Dec 13, 2013 / alpMedia
There are still too many trucks on Swiss roads, says the Swiss Federal Council in its transport shift report. Instead of planning concrete measures to shift goods onto rail, it now wants a new political discussion - which has prompted resistance.
Image caption:
The Alps Initiative maintains that the Federal Council is not doing enough to encourage a transport shift. © Martin Putz / wikimediacommons
In 2012 some 1.2 million trucks crossed the Swiss Alps. According to the constitution, only 650,000 are permitted until 2018. The Swiss government concludes in its transport shift report, published every two years, that this target cannot be achieved.
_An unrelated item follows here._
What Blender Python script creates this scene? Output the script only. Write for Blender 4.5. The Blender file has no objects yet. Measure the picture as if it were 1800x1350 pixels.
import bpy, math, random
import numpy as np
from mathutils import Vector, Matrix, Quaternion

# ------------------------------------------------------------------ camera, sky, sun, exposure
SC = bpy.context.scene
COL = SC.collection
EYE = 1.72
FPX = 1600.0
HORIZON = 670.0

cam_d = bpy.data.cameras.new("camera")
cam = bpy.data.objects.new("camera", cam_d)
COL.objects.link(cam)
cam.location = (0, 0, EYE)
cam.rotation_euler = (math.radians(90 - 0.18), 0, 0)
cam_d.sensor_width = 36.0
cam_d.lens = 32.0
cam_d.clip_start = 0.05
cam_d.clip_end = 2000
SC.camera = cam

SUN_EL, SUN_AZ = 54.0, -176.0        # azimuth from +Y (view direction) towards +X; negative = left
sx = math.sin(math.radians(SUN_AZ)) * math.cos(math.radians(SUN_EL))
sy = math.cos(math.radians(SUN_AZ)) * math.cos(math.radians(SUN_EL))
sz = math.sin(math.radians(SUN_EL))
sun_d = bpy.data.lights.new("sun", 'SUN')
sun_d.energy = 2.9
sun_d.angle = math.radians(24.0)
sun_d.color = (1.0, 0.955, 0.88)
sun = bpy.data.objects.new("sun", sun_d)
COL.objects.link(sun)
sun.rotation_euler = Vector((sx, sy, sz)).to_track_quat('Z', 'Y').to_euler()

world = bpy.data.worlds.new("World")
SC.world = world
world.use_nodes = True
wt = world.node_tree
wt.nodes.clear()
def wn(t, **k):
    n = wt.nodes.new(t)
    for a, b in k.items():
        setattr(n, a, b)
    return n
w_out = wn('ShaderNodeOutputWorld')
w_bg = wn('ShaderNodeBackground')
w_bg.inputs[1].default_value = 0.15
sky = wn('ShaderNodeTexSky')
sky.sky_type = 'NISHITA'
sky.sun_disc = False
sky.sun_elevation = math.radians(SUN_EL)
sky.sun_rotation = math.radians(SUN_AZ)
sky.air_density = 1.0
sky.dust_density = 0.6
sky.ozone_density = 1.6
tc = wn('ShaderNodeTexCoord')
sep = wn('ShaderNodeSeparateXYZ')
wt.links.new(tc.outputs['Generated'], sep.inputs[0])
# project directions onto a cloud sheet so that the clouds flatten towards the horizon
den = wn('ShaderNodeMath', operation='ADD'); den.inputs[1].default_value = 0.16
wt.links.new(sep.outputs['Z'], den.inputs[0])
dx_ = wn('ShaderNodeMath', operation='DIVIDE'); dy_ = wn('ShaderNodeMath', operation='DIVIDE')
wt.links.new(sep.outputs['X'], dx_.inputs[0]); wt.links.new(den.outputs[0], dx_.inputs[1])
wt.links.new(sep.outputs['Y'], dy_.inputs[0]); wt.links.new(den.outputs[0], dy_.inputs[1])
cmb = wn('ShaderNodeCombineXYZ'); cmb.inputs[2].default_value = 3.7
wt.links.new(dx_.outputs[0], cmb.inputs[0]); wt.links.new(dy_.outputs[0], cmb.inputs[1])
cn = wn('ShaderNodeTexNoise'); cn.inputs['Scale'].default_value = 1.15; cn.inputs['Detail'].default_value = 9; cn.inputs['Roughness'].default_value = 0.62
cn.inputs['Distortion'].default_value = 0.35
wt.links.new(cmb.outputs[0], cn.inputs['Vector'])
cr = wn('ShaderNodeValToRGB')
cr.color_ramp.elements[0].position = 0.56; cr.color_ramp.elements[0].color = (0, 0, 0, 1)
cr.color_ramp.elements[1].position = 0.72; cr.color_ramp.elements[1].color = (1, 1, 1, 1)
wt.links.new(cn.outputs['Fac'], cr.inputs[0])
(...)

It is now no longer proposing to reduce the number of trucks, but rather to address their environmental impact. Various prognoses assume that the environmental impact in the Alpine space caused by heavy traffic could be decreased by improvements to vehicles. Air pollution limits could thus in future be met.
The Alpine Initiative and the Greens are resisting this political discussion, as the constitution has for the last 20 years required that goods crossing the Alps should be transported on rail. Moreover the fuel efficiency of trucks has not improved in the last 25 years, with CO2 emissions rising strongly. To achieve a shift of goods onto rail, the Alpine Initiative is among other things demanding an increase in the maximum level permitted by the EU for the tax levied on heavy goods vehicles, i.e. the toll on trucks weighing over 3.5 tonnes,. The Swiss Government should also support an Alpine transit exchange for the entire Alpine space.